Retype the listing that follows, word for word.

## Records supplied
★ ★ ★ ★ ★ ★ ★

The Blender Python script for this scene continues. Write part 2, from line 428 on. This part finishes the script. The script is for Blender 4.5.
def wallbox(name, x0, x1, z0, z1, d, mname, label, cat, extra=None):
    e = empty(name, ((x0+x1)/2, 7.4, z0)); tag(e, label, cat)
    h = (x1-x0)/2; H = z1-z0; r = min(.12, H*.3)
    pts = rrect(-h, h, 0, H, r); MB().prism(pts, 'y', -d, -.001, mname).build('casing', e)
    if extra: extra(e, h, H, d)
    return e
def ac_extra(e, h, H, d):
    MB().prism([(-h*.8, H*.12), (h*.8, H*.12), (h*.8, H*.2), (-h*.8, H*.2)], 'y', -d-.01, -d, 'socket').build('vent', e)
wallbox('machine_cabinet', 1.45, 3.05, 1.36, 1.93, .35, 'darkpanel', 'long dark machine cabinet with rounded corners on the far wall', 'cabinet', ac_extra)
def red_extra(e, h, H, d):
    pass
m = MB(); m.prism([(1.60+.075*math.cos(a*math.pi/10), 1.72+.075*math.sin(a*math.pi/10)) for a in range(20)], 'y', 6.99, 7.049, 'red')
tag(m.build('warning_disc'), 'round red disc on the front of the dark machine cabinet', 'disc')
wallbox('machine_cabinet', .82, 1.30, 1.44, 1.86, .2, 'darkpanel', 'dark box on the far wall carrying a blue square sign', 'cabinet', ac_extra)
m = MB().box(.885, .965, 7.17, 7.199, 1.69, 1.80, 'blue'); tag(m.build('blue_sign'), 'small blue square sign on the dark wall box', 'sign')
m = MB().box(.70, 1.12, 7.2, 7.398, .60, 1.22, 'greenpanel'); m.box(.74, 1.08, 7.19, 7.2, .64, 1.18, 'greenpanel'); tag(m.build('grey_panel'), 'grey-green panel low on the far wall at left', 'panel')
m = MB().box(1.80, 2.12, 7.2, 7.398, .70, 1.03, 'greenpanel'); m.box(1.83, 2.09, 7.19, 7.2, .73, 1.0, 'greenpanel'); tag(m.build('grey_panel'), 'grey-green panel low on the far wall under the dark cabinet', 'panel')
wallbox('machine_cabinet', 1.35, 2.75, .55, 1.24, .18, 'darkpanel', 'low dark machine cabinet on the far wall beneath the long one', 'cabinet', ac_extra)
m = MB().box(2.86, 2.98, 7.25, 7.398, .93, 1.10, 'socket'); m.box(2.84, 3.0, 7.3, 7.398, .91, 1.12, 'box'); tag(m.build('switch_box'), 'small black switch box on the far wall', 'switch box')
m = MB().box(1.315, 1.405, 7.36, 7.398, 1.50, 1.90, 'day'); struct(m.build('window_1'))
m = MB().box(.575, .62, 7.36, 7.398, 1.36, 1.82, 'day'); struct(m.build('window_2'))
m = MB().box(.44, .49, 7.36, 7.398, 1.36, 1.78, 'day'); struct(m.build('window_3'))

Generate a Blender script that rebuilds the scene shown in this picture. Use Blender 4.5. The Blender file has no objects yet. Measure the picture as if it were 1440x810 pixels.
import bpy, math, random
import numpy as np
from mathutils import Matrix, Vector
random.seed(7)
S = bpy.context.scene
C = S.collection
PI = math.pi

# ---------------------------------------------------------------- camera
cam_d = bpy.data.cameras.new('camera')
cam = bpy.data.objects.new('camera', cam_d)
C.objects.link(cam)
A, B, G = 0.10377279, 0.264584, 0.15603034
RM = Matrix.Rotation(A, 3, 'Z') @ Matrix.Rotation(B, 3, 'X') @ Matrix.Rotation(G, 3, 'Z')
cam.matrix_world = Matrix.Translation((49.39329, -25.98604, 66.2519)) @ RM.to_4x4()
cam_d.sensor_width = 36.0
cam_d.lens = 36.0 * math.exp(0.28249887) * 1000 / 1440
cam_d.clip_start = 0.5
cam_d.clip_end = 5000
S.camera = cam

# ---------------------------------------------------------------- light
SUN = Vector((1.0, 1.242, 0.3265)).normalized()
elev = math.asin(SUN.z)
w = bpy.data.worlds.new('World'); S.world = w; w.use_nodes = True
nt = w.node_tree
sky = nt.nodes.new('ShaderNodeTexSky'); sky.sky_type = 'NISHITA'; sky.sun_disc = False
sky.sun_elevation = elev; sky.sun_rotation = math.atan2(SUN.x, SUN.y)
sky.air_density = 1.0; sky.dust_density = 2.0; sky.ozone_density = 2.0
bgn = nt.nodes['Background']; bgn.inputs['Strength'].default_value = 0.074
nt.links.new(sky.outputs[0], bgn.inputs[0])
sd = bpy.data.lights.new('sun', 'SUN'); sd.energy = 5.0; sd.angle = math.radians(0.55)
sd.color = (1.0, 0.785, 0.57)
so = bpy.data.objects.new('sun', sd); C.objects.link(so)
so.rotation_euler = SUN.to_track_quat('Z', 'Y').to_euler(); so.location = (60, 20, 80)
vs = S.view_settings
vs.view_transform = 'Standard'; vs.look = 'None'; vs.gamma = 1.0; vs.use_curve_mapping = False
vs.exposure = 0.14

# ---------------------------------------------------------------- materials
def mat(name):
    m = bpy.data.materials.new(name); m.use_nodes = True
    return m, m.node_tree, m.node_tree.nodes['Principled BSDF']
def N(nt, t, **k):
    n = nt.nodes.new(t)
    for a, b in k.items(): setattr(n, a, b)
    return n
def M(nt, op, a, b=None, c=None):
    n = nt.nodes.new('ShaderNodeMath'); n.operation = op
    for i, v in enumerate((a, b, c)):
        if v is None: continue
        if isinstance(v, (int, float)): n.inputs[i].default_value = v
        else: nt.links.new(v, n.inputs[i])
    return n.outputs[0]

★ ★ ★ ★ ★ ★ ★

## Final result
The Blender Python script for this scene continues. Write part 2, from line 428 on. This part finishes the script. The script is for Blender 4.5.
def wallbox(name, x0, x1, z0, z1, d, mname, label, cat, extra=None):
    e = empty(name, ((x0+x1)/2, 7.4, z0)); tag(e, label, cat)
    h = (x1-x0)/2; H = z1-z0; r = min(.12, H*.3)
    pts = rrect(-h, h, 0, H, r); MB().prism(pts, 'y', -d, -.001, mname).build('casing', e)
    if extra: extra(e, h, H, d)
    return e
def ac_extra(e, h, H, d):
    MB().prism([(-h*.8, H*.12), (h*.8, H*.12), (h*.8, H*.2), (-h*.8, H*.2)], 'y', -d-.01, -d, 'socket').build('vent', e)
wallbox('machine_cabinet', 1.45, 3.05, 1.36, 1.93, .35, 'darkpanel', 'long dark machine cabinet with rounded corners on the far wall', 'cabinet', ac_extra)
def red_extra(e, h, H, d):
    pass
m = MB(); m.prism([(1.60+.075*math.cos(a*math.pi/10), 1.72+.075*math.sin(a*math.pi/10)) for a in range(20)], 'y', 6.99, 7.049, 'red')
tag(m.build('warning_disc'), 'round red disc on the front of the dark machine cabinet', 'disc')
wallbox('machine_cabinet', .82, 1.30, 1.44, 1.86, .2, 'darkpanel', 'dark box on the far wall carrying a blue square sign', 'cabinet', ac_extra)
m = MB().box(.885, .965, 7.17, 7.199, 1.69, 1.80, 'blue'); tag(m.build('blue_sign'), 'small blue square sign on the dark wall box', 'sign')
m = MB().box(.70, 1.12, 7.2, 7.398, .60, 1.22, 'greenpanel'); m.box(.74, 1.08, 7.19, 7.2, .64, 1.18, 'greenpanel'); tag(m.build('grey_panel'), 'grey-green panel low on the far wall at left', 'panel')
m = MB().box(1.80, 2.12, 7.2, 7.398, .70, 1.03, 'greenpanel'); m.box(1.83, 2.09, 7.19, 7.2, .73, 1.0, 'greenpanel'); tag(m.build('grey_panel'), 'grey-green panel low on the far wall under the dark cabinet', 'panel')
wallbox('machine_cabinet', 1.35, 2.75, .55, 1.24, .18, 'darkpanel', 'low dark machine cabinet on the far wall beneath the long one', 'cabinet', ac_extra)
m = MB().box(2.86, 2.98, 7.25, 7.398, .93, 1.10, 'socket'); m.box(2.84, 3.0, 7.3, 7.398, .91, 1.12, 'box'); tag(m.build('switch_box'), 'small black switch box on the far wall', 'switch box')
m = MB().box(1.315, 1.405, 7.36, 7.398, 1.50, 1.90, 'day'); struct(m.build('window_1'))
m = MB().box(.575, .62, 7.36, 7.398, 1.36, 1.82, 'day'); struct(m.build('window_2'))
m = MB().box(.44, .49, 7.36, 7.398, 1.36, 1.78, 'day'); struct(m.build('window_3'))

Generate a Blender script that rebuilds the scene shown in this picture. Use Blender 4.5. The Blender file has no objects yet. Measure the picture as if it were 1440x810 pixels.
import bpy, math, random
import numpy as np
from mathutils import Matrix, Vector
random.seed(7)
S = bpy.context.scene
C = S.collection
PI = math.pi

# ---------------------------------------------------------------- camera
cam_d = bpy.data.cameras.new('camera')
cam = bpy.data.objects.new('camera', cam_d)
C.objects.link(cam)
A, B, G = 0.10377279, 0.264584, 0.15603034
RM = Matrix.Rotation(A, 3, 'Z') @ Matrix.Rotation(B, 3, 'X') @ Matrix.Rotation(G, 3, 'Z')
cam.matrix_world = Matrix.Translation((49.39329, -25.98604, 66.2519)) @ RM.to_4x4()
cam_d.sensor_width = 36.0
cam_d.lens = 36.0 * math.exp(0.28249887) * 1000 / 1440
cam_d.clip_start = 0.5
cam_d.clip_end = 5000
S.camera = cam

# ---------------------------------------------------------------- light
SUN = Vector((1.0, 1.242, 0.3265)).normalized()
elev = math.asin(SUN.z)
w = bpy.data.worlds.new('World'); S.world = w; w.use_nodes = True
nt = w.node_tree
sky = nt.nodes.new('ShaderNodeTexSky'); sky.sky_type = 'NISHITA'; sky.sun_disc = False
sky.sun_elevation = elev; sky.sun_rotation = math.atan2(SUN.x, SUN.y)
sky.air_density = 1.0; sky.dust_density = 2.0; sky.ozone_density = 2.0
bgn = nt.nodes['Background']; bgn.inputs['Strength'].default_value = 0.074
nt.links.new(sky.outputs[0], bgn.inputs[0])
sd = bpy.data.lights.new('sun', 'SUN'); sd.energy = 5.0; sd.angle = math.radians(0.55)
sd.color = (1.0, 0.785, 0.57)
so = bpy.data.objects.new('sun', sd); C.objects.link(so)
so.rotation_euler = SUN.to_track_quat('Z', 'Y').to_euler(); so.location = (60, 20, 80)
vs = S.view_settings
vs.view_transform = 'Standard'; vs.look = 'None'; vs.gamma = 1.0; vs.use_curve_mapping = False
vs.exposure = 0.14

# ---------------------------------------------------------------- materials
def mat(name):
    m = bpy.data.materials.new(name); m.use_nodes = True
    return m, m.node_tree, m.node_tree.nodes['Principled BSDF']
def N(nt, t, **k):
    n = nt.nodes.new(t)
    for a, b in k.items(): setattr(n, a, b)
    return n
def M(nt, op, a, b=None, c=None):
    n = nt.nodes.new('ShaderNodeMath'); n.operation = op
    for i, v in enumerate((a, b, c)):
        if v is None: continue
        if isinstance(v, (int, float)): n.inputs[i].default_value = v
        else: nt.links.new(v, n.inputs[i])
    return n.outputs[0]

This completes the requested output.